Август прошел в полном бездействии. Турки оправились от фокшанского поражения и
задумали грандиозную операцию: разбить сначала австрийцев, а потом обрушиться
на расположенные по линии Бырлад-Яссы русские войска. Искусным маневром –
демонстрацией своего тридцатитысячного отряда под Измаилом – турки обманули
Потемкина и побудили его сосредоточить главные силы в этом районе. Между тем у
местечка Рымника сосредоточивалась огромная армия под начальством великого
визиря Юсуф-паши. Со дня на день она готовилась перейти в наступление.
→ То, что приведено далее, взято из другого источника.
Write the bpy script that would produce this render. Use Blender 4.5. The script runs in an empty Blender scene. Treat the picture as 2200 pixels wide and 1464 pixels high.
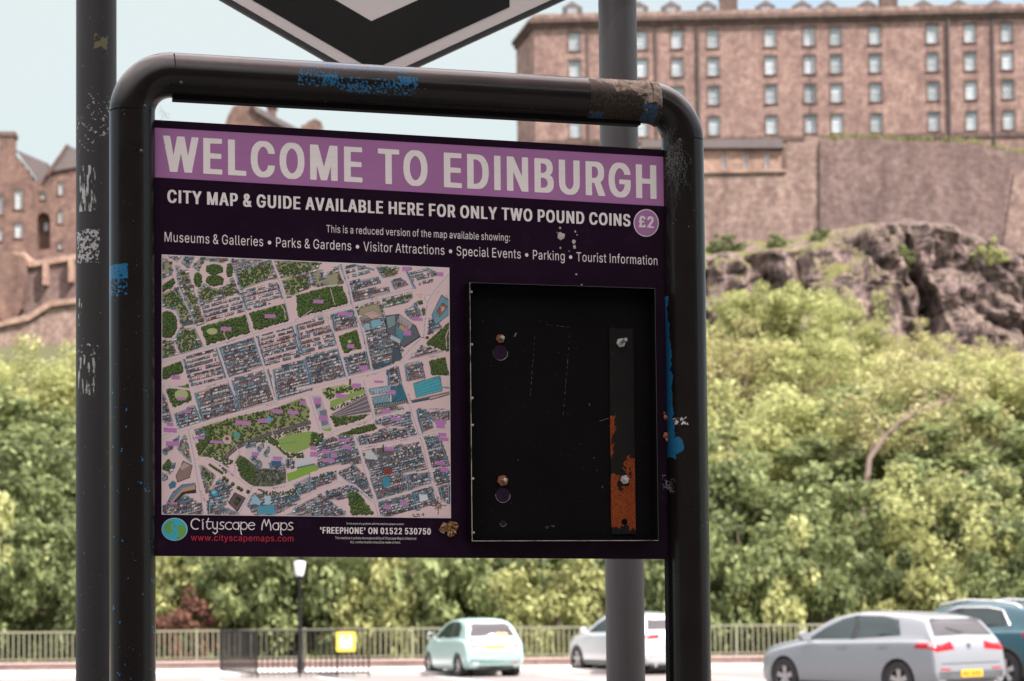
import bpy, bmesh, math, random
import numpy as np
from mathutils import Vector, Matrix, Euler, geometry, noise
from mathutils.bvhtree import BVHTree

random.seed(11)
rng = np.random.default_rng(5)
SC = bpy.context.scene
COL = SC.collection
RAD = math.radians

# ------------------------------------------------------------------ camera
FPX = 4500.0                      # focal length in pixels of the 2200 px wide photograph
CAM_Z = 1.65
PITCH, ROLL, SHIFT = RAD(2.86), RAD(-0.57), 0.145
cam_data = bpy.data.cameras.new('camera')
cam_data.sensor_width = 36.0
cam_data.lens = FPX / 2200 * 36
cam_data.shift_y = SHIFT
cam_data.clip_end = 5000
cam = bpy.data.objects.new('camera', cam_data)
COL.objects.link(cam)
ROT = Matrix.Rotation(RAD(90) + PITCH, 3, 'X') @ Matrix.Rotation(ROLL, 3, 'Z')
cam.location = (0, 0, CAM_Z)
cam.rotation_euler = ROT.to_euler()
SC.camera = cam
cam_data.dof.use_dof = True
cam_data.dof.focus_distance = 4.72
cam_data.dof.aperture_fstop = 7.3

# ------------------------------------------------------------------ sky and sun
SUN_EL = RAD(52)
SUN_H = Vector((0.80, -0.60, 0)).normalized()
TO_SUN = (SUN_H * math.cos(SUN_EL) + Vector((0, 0, math.sin(SUN_EL)))).normalized()
world = bpy.data.worlds.new('World'); SC.world = world; world.use_nodes = True
wn = world.node_tree; wn.nodes.clear()
w_out = wn.nodes.new('ShaderNodeOutputWorld'); w_bg = wn.nodes.new('ShaderNodeBackground')
sky = wn.nodes.new('ShaderNodeTexSky'); sky.sky_type = 'NISHITA'; sky.sun_disc = False
sky.sun_elevation = SUN_EL; sky.sun_rotation = math.atan2(SUN_H.x, SUN_H.y)
sky.air_density = 1.0; sky.dust_density = 1.5
w_tc = wn.nodes.new('ShaderNodeTexCoord'); w_map = wn.nodes.new('ShaderNodeMapping')
w_map.inputs['Scale'].default_value = (1.0, 1.0, 2.6)
w_noise = wn.nodes.new('ShaderNodeTexNoise'); w_noise.inputs['Scale'].default_value = 3.4
w_noise.inputs['Detail'].default_value = 5; w_noise.inputs['Roughness'].default_value = 0.55
w_ramp = wn.nodes.new('ShaderNodeValToRGB')
w_ramp.color_ramp.elements[0].position = 0.36; w_ramp.color_ramp.elements[0].color = (.30, .30, .30, 1)
w_ramp.color_ramp.elements[1].position = 0.52; w_ramp.color_ramp.elements[1].color = (1, 1, 1, 1)
w_mix = wn.nodes.new('ShaderNodeMixRGB'); w_sep = wn.nodes.new('ShaderNodeSeparateXYZ'); wn.links.new(w_tc.outputs['Generated'], w_sep.inputs[0])
w_el = wn.nodes.new('ShaderNodeMapRange')                     # cloud cover is brighter overhead than at the horizon
for k_, v_ in (('From Min', 0.30), ('From Max', 0.95), ('To Min', 0.228), ('To Max', 1.30)): w_el.inputs[k_].default_value = v_
wn.links.new(w_sep.outputs[2], w_el.inputs['Value'])
w_cl = wn.nodes.new('ShaderNodeMixRGB'); w_cl.blend_type = 'MULTIPLY'; w_cl.inputs['Fac'].default_value = 1
w_hue = wn.nodes.new('ShaderNodeMixRGB'); wn.links.new(w_sep.outputs[2], w_hue.inputs['Fac'])
w_hue.inputs['Color1'].default_value = (11.9, 14.6, 15.0, 1); w_hue.inputs['Color2'].default_value = (16.6, 14.5, 14.3, 1)   # whiter, warmer cloud overhead
wn.links.new(w_hue.outputs['Color'], w_cl.inputs['Color1']); wn.links.new(w_el.outputs[0], w_cl.inputs['Color2'])
wn.links.new(w_tc.outputs['Generated'], w_map.inputs['Vector'])
wn.links.new(w_map.outputs['Vector'], w_noise.inputs['Vector'])
wn.links.new(w_noise.outputs['Fac'], w_ramp.inputs['Fac'])
wn.links.new(w_ramp.outputs['Color'], w_mix.inputs['Fac'])
wn.links.new(sky.outputs['Color'], w_mix.inputs['Color1'])
wn.links.new(w_cl.outputs['Color'], w_mix.inputs['Color2'])
wn.links.new(w_mix.outputs['Color'], w_bg.inputs['Color'])
w_bg.inputs['Strength'].default_value = 0.10
wn.links.new(w_bg.outputs['Background'], w_out.inputs['Surface'])

sun_data = bpy.data.lights.new('sun', 'SUN'); sun_data.energy = 4.0; sun_data.angle = RAD(0.55)
sun_data.color = (1.0, 0.93, 0.885)
sun = bpy.data.objects.new('sun', sun_data); COL.objects.link(sun)
sun.rotation_euler = TO_SUN.to_track_quat('Z', 'Y').to_euler(); sun.location = (8, -6, 14)

vs = SC.view_settings
vs.view_transform = 'Standard'; vs.look = 'None'; vs.exposure = 1.38; vs.gamma = 1.0
SC.render.engine = 'CYCLES'
SC.cycles.max_bounces = 6
SC.cycles.transparent_max_bounces = 8
SC.cycles.use_denoising = True

# ------------------------------------------------------------------ photo pixel -> place
def ray(px, py):
    d = Vector(((px - 1100) / FPX, (732 - py) / FPX + SHIFT * 2200 / FPX, -1.0))
    return ROT @ d
def at(px, py, Y):
    """Point of the place seen at a photo pixel, at the distance Y in front of the camera."""
    d = ray(px, py); t = Y / d.y
    return Vector((d.x * t, Y, CAM_Z + d.z * t))
class Face:
    """A vertical plane of the place (a board, a facade) with its own axes: x along, y behind, z up."""
    def __init__(self, px, py, Y, yaw, zbase=0.0):
        p = at(px, py, Y)
        self.loc = Vector((p.x, p.y, zbase)); self.yaw = yaw
        self.u = Vector((math.cos(yaw), math.sin(yaw), 0)); self.n = Vector((-math.sin(yaw), math.cos(yaw), 0))
    def __call__(self, px, py, d=0.0):
        r = ray(px, py); o = Vector((0, 0, CAM_Z)) - self.loc
        t = (d - o.dot(self.n)) / r.dot(self.n)
        p = o + r * t
        return (p.dot(self.u), p.z)

# ------------------------------------------------------------------ objects
def tag(o, label=None, cat=None, group=None, kind=None):
    if label: o['label'] = label
    if cat: o['category'] = cat
    if group: o['group'] = group
    if kind: o['kind'] = kind
    return o
def empty(name, loc, rz=0.0, label=None, cat=None, group=None):
    o = bpy.data.objects.new(name, None); o.empty_display_size = 0.2
    COL.objects.link(o); o.location = loc; o.rotation_euler = (0, 0, rz)
    return tag(o, label, cat, group)
def copy_tree(o, parent=None):
    c = o.copy(); COL.objects.link(c); c.parent = parent
    for ch in list(o.children): copy_tree(ch, c)
    return c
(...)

В начале сентября 1789 года австрийцы получили через лазутчиков сведения о
приближении этой свыше чем стотысячной армии. Австрийский командующий, принц
Кобургский, тотчас обратился за помощью к своему испытанному союзнику –
Суворову.
Мало доверяя сведениям принца Кобургского, Суворов решил выждать дальнейших
известий. Но через сутки прискакал второй курьер – турки подошли к австрийским
позициям, и со дня на день можно было ждать атаки. На клочке бумаги карандашом
Суворов написал принцу Кобургскому одно слово: «Иду!»
Наличные силы его составляли 10 тысяч человек. Из них 3 тысячи он оставил для
прикрытия своего тыла от возможной атаки турок и взял с собой только 7 тысяч.
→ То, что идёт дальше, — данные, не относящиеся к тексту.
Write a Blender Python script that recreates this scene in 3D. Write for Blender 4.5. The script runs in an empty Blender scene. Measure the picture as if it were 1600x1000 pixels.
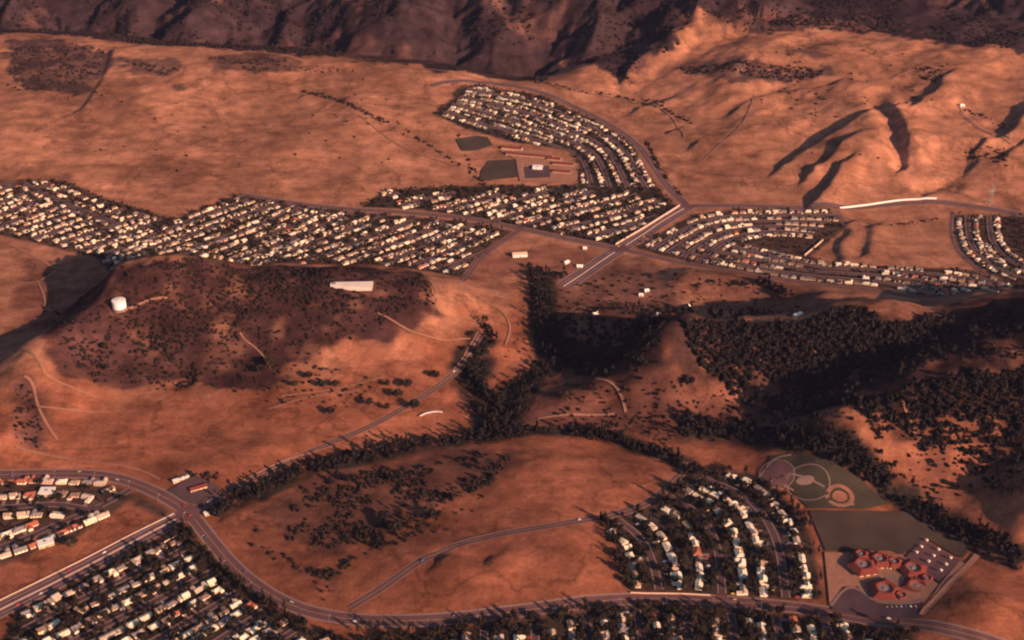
import bpy, bmesh, math, random
import numpy as np
random.seed(7); RNG = np.random.default_rng(7)
R = math.radians
C = bpy.context.scene.collection
scene = bpy.context.scene

# ------------------------------------------------------------------ camera
CAM_H, PITCH, F = 960.0, R(29.8), 2000.0          # metres, down-tilt, focal length in photo pixels
cam_d = bpy.data.cameras.new('camera'); cam = bpy.data.objects.new('camera', cam_d); C.objects.link(cam)
cam.location = (0, 0, CAM_H); cam.rotation_euler = (math.pi/2 - PITCH, 0, 0)
cam_d.sensor_width = 36; cam_d.lens = 36*F/1600; cam_d.clip_start = 5; cam_d.clip_end = 40000
scene.camera = cam
# ------------------------------------------------------------------ daylight
SUN_EL, SUN_AZ = R(20.5), R(132)                    # azimuth clockwise from +Y: behind the camera, to the right
world = bpy.data.worlds.new('World'); scene.world = world; world.use_nodes = True
wn = world.node_tree; wn.nodes.clear()
wo = wn.nodes.new('ShaderNodeOutputWorld'); wb = wn.nodes.new('ShaderNodeBackground'); ws = wn.nodes.new('ShaderNodeTexSky')
ws.sky_type = 'NISHITA'; ws.sun_disc = False; ws.sun_elevation = SUN_EL; ws.sun_rotation = SUN_AZ
ws.air_density = 1.0; ws.dust_density = 1.5; ws.ozone_density = 1.0
wb.inputs[1].default_value = 0.05
wn.links.new(ws.outputs[0], wb.inputs[0]); wn.links.new(wb.outputs[0], wo.inputs[0])
sun_d = bpy.data.lights.new('sun', 'SUN'); sun = bpy.data.objects.new('sun', sun_d); C.objects.link(sun)
sun_d.energy = 5.0; sun_d.angle = R(0.5); sun_d.color = (1.0, 0.575, 0.385)
sun.rotation_euler = (math.pi/2 - SUN_EL, 0, math.pi - SUN_AZ); sun.location = (800, -600, 1500)
vs = scene.view_settings
scene.display_settings.display_device = 'sRGB'; vs.view_transform = 'Standard'; vs.look = 'None'; vs.gamma = 1.0
vs.use_curve_mapping = False; vs.exposure = 1.0
scene.cycles.max_bounces = 4; scene.cycles.diffuse_bounces = 2; scene.cycles.glossy_bounces = 1; scene.cycles.caustics_reflective = False; scene.cycles.filter_width = 2.2

# ------------------------------------------------------------------ surveying helpers
CP, SP = math.cos(PITCH), math.sin(PITCH)
def ray(px, py):
    px = np.asarray(px, float); py = np.asarray(py, float)
    u = (px-800)/F; v = (500-py)/F
    return u, CP + v*SP, -SP + v*CP
def at(px, py, z=0.0):
    """the place at height z that a sight line of the survey photograph meets"""
    dx, dy, dz = ray(px, py); t = (z-CAM_H)/dz
    return np.stack([dx*t, dy*t], -1)
def to_px(x, y, z):
    zc = z-CAM_H; dep = y*CP - zc*SP; up = y*SP + zc*CP
    return 800 + F*x/dep, 500 - F*up/dep
_tab = RNG.random((256, 256))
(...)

Командирами были взяты хорошо известные ему генерал-майор Позняков, бригадиры
Бурнашов и Вестфален, кавалерийские полковники Поливанов и Шрейдер,
артиллерийский майор Яков Гельвиг.
Уведомив Потемкина о своем движении, он немедленно, глубокой ночью, выступил в
поход. Потемкин, в свою очередь, послал донесение в Петербург, пояснив, что
«Кобург почти караул кричит, и наши едва ли к нему во-время поспеют».
Однако Суворов поспел. Идя по размытой дороге, под проливным дождем,
вынужденный наводить в пути сорванный разбушевавшейся рекой мост, он проделал в
течение двух суток около 100 верст и утром 10 сентября примкнул к левому крылу
австрийцев. Он привел с собой 11 батальонов пехоты, 12 эскадронов кавалерии, 2
полка казаков, 800 арнаутов (вооруженных молдаван), при 30 орудиях. Существует
рассказ, что когда один шпион доложил великому визирю о появлении Суворова,
визирь велел повесить его за распространение небылиц.
Безмерно обрадованный, принц тотчас явился для обсуждения плана действий.
Суворов принял его в простой палатке, на охапке свежего сена и, не дав ему
изложить составленной австрийцами диспозиции, развил свой проект. Ежели турки
еще не наступают, заявил он, значит они не закончили сосредоточения сил. В
таком случае надо немедленно атаковать их. Принц Кобургский колебался: русских
и австрийцев вместе было 24 тысячи, то есть в четыре раза меньше, чем турок. Но
Суворов поставил вопрос ультимативно, пригрозив, что в случае отказа атакует
только своим семитысячным корпусом. Он указал, что при крупном неравенстве сил
лишь внезапная и быстрая атака обещает успех, что многочисленность турок будет
способствовать их беспорядку и, наконец, усмехнулся он. «турок все же не
столько, чтобы заслонить нам солнце». В конце концов австрийский полководец
подчинился более сильной воле и отдал себя в распоряжение Суворова…
Немедленно после совещания с принцем Кобургским Суворов поскакал к реке Рымне,
вскарабкался, несмотря на свои шестьдесят лет, на высокое, дерево и долго
обозревал турецкие позиции. В голове его постепенно складывался план сражения.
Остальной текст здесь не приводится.